With Georgia-Florida falling on one of the best holidays of the year (candy, parties, hordes of scantily-clad women), plus our recent record against Florida, superstition is always in the air on this weekend.
UGA definitively wins annually in one department.
Whether you always hit up Brogen's at the St Simons Pier, rent a condo on Jekyll Island or simply destroy property down in Jacksonville, every Dawg has a superstition or tradition they follow over the annual WLOCP weekend. Some, such as the detailed ones over at a female UGA blogger's The Adventures of the Redshirt Senior, tilt more to the personal side.
I was not aware of the superstitions followed by some of the Dawgs on the team highlighted by UGA alum Mark Schlabach, from Blair Walsh's eating a mini box of Raisin Bran before every game since Oklahoma State '09 to Ben Jones' unusual warm-up routine:
Before every game, Jones goes through the early parts of pregame warm-ups in his bare feet. The junior center from Centreville, Ala., even practices snaps with quarterback Aaron Murray without wearing shoes."I did it during my senior year of high school," Jones said. "I was sleeping on the bus and we got to the stadium, and I didn't have time to put my shoes on. So I went through warm-ups in my bare feet. We ended up winning the game and had a great season. I've done it ever since."
While "Shoeless Jones" is one of the more unusual football player rituals I've heard of, I particularly enjoyed this story I came across of an Erk Russell superstition...

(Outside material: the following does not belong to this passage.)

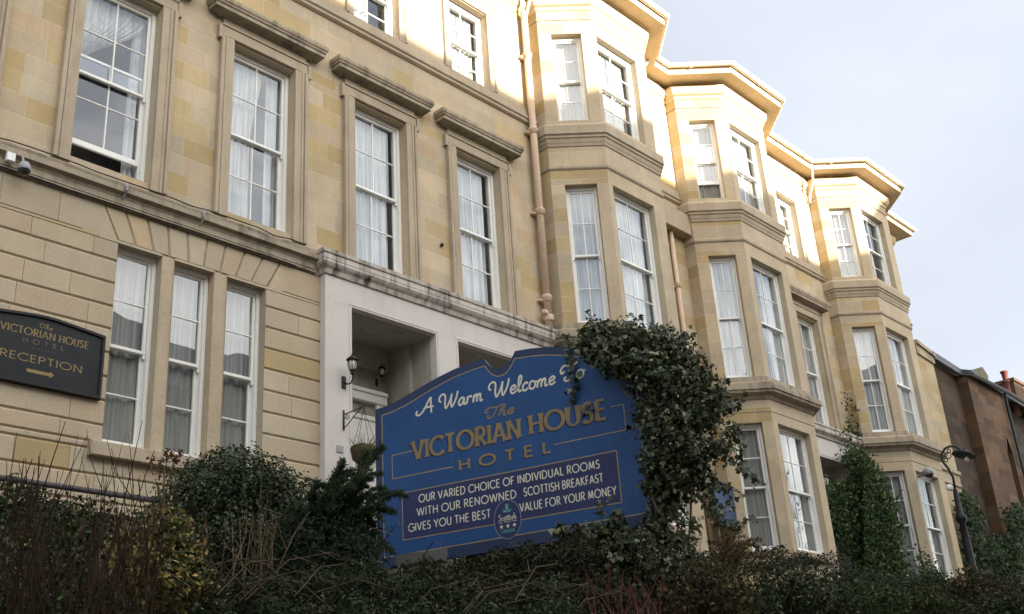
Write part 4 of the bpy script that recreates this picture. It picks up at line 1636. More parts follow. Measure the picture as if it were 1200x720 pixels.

Erk took a scout team tight end, Robert Miles, on as a reserve defensive end after offensive coordinator Bill Pace offered him to Erk and remarked to Erk as an afterthought, "Robert Miles is a pansy." Erk utilized this comment with regularity a year later, throughout the 1980 season as a superstition during the championship run (read the full story here, from Vince Dooley's Tales from the 1980 Georgia Bulldogs).
At the end of the day though, traditions and superstitions are one of the great things to pass from generation to generation of players and fans, and it makes college football's heritage richer and more enjoyable than the bland, corporate NFL.
Whatever your superstition is, whether it happens in Atlanta or down on the pier in the Golden Isles, enjoy your Cocktail Party weekend.